I designed a headband with a motion detector that is sensitive enough to pick up the heartbeat and can easily detect rapid eye movements. And I wrote a program that records my sleep and plays an audio track when it detects that I am dreaming. I can sometimes hear the songs in my dreams and act on that knowledge – by flying, for example.
Each entry in the database contains a printout of the most interesting minute in the recording along with a brief description of any interesting findings. And sessions in which the audio track played include a video.
The software, Lucid Scribe, is available as freeware and anyone with a compatible biofeedback device can contribute to the database.

Hey,
I’m looking at the screenshots and see multiple graphs on each one. Are they all related? Which colored line shows accelerometer output with the heartbeat and rapid eye movement?
Thank you!
Yes, they are all related. F1 = X, F2 = Y, F3 = Z and FM is the sum of them. fREM (orange) is when it detects the blinking pattern, which is currently configured as 8 times of 1-5 ticks above 800 followed by 30-60 ticks below 600 in a row.
I happened across your site. I share your interest but I kind of miss a bit of background information. Why would you play music when you get into the REM sleep state, is it not anoying to wake up every time you hear the music?
I share your interest because I tend to speak in my sleep quite often but usually people who were in the room cant remember what I said. Any ideas what I could do to investigate this?
regards, Johan
The idea is to wake up inside of the dream and act on that knowledge – by flying, for example. I will write a plugin for Lucid Scribe that will monitor the volume from a microphone during the course of the night so you can investigate this further. And I believe Alexander’s Lucid Dreaming App for the Android has the ability to record any sounds during the night.
If you wake up in the middle or at the start of the REM, the body will naturally fall back a sleep a minute or two later. This *in theory* allows for two most effective lucid dreaming techniques known to man to be used: WILD and DEILD. Look them up on Dreamviews.com. These techniques allow for *at will* lucid dreaming, which is the goal of this project.
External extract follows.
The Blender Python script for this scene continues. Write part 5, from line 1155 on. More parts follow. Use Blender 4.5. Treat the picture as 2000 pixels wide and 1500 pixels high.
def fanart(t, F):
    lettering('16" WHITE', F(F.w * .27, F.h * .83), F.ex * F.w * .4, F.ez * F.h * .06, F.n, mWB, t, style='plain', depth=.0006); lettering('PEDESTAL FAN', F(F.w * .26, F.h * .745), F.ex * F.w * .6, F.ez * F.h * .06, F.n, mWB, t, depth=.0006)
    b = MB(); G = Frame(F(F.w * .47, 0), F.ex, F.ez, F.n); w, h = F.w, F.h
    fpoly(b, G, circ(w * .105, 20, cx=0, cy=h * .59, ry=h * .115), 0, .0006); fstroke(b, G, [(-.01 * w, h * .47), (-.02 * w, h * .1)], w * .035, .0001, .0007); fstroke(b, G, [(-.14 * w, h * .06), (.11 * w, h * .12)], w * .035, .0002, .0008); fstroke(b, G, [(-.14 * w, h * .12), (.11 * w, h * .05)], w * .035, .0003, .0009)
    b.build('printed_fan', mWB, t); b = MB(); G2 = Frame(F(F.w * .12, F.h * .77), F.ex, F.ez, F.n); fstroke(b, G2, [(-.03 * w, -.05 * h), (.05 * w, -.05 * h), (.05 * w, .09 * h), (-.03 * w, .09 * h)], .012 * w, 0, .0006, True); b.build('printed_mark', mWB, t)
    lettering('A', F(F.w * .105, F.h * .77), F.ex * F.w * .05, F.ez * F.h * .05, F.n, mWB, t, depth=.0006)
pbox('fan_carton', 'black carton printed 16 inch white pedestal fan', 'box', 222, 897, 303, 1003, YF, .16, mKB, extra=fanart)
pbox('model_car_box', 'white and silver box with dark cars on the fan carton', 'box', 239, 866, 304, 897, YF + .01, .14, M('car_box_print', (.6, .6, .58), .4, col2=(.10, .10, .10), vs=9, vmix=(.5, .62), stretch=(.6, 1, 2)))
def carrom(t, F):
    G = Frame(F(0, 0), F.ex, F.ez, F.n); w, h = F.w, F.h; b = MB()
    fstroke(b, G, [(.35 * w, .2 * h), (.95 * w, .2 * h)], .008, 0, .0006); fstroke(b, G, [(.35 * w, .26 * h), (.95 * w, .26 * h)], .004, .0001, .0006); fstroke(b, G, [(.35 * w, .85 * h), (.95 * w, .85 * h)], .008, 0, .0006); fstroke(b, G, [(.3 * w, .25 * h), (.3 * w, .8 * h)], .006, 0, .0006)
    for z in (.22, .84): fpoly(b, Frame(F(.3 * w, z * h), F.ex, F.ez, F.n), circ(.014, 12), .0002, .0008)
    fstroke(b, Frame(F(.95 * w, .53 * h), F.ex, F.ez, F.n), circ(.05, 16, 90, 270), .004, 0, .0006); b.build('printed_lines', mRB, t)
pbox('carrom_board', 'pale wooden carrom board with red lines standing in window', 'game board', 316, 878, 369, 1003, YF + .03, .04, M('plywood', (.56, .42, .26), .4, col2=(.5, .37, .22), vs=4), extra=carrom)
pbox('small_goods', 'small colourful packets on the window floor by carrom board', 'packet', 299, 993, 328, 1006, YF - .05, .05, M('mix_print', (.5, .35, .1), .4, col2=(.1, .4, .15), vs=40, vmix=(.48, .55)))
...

I finally managed to perform this feat. The anthem woke me up at the start of REM, but I managed to remain completely still for the next 10 minutes and start dreaming again: 2012-02-08 – Dream End Induced.
So is the acronym a coincidence? None of your experiments seem to have involved drugs that I have noticed.
The acronym was consciously written. Part of the vision for the database is to have entries like the erowid experience vaults, except with recordings of the physiological effects from biofeedback devices. I don’t have much yet, but you can expect the list to grow: lsdbase.org/category/substances.
Do you have a DIY tutorial on how you made your headband? That would be amazing.
I am working on a tutorial that I will release when I am ready to start producing.
I happened to run across the site last night and I decided to use the FIELD mouse (nice pun btw).
Now, I’m just wondering where I sign up, so I can post.
Thanks! Just right-click on the log and select export to LSDBase.
Hello. I own Zeo Mobile and would like to somehow contribute to your research, if you don’t mind. BTW do you plan on doing apps for mobile devices? (IPhone, IPod Touch, Android smartphones)
I am working on apps for mobile devices as we speak. You could test the Lucid Scribe Zeo plugin for me – no one has tried it yet. You would have to hack your device with a special version of the firmware from the Zeo Raw Data Library:
http://developers.myzeo.com/raw-data-library
http://zeorawdata.sourceforge.net/starting.html#gettingstarted
For those that need helping NOT lucid dreaming, try 3-6mg of melatonin before bed. It will not just aid in falling asleep but it will help step you into sleep in a manner that helps limit the ability to realize you are sleeping. This is very useful to someone who naturally realizes they are dreaming do to inconsistency in events. Lucid dreams are not restful for the brain, basically you are awake. After enough nights of lucid dreaming you will start feeling the effects of sleep deprivation.
For those new to experimenting with lucid dreaming, after you figure out a trigger that works for you, figure out a way to block the trigger also. That way at some point you can actually allow your mind to sleep (repair).
There is nothing harmful about lucid dreaming. I agree with you that you are “basically awake” when lucid dreaming, because your brain is active and interpreting and responding to an environmental model. But even if you never become lucid, you will still be dreaming. So being lucid or not will make no difference to your brain’s ability to rest and repair.
Long term use of hormones like melatonin is harmful because you body will become used to the supplementing, and will produce less natural melatonin as a result, leading to a dependency cycle.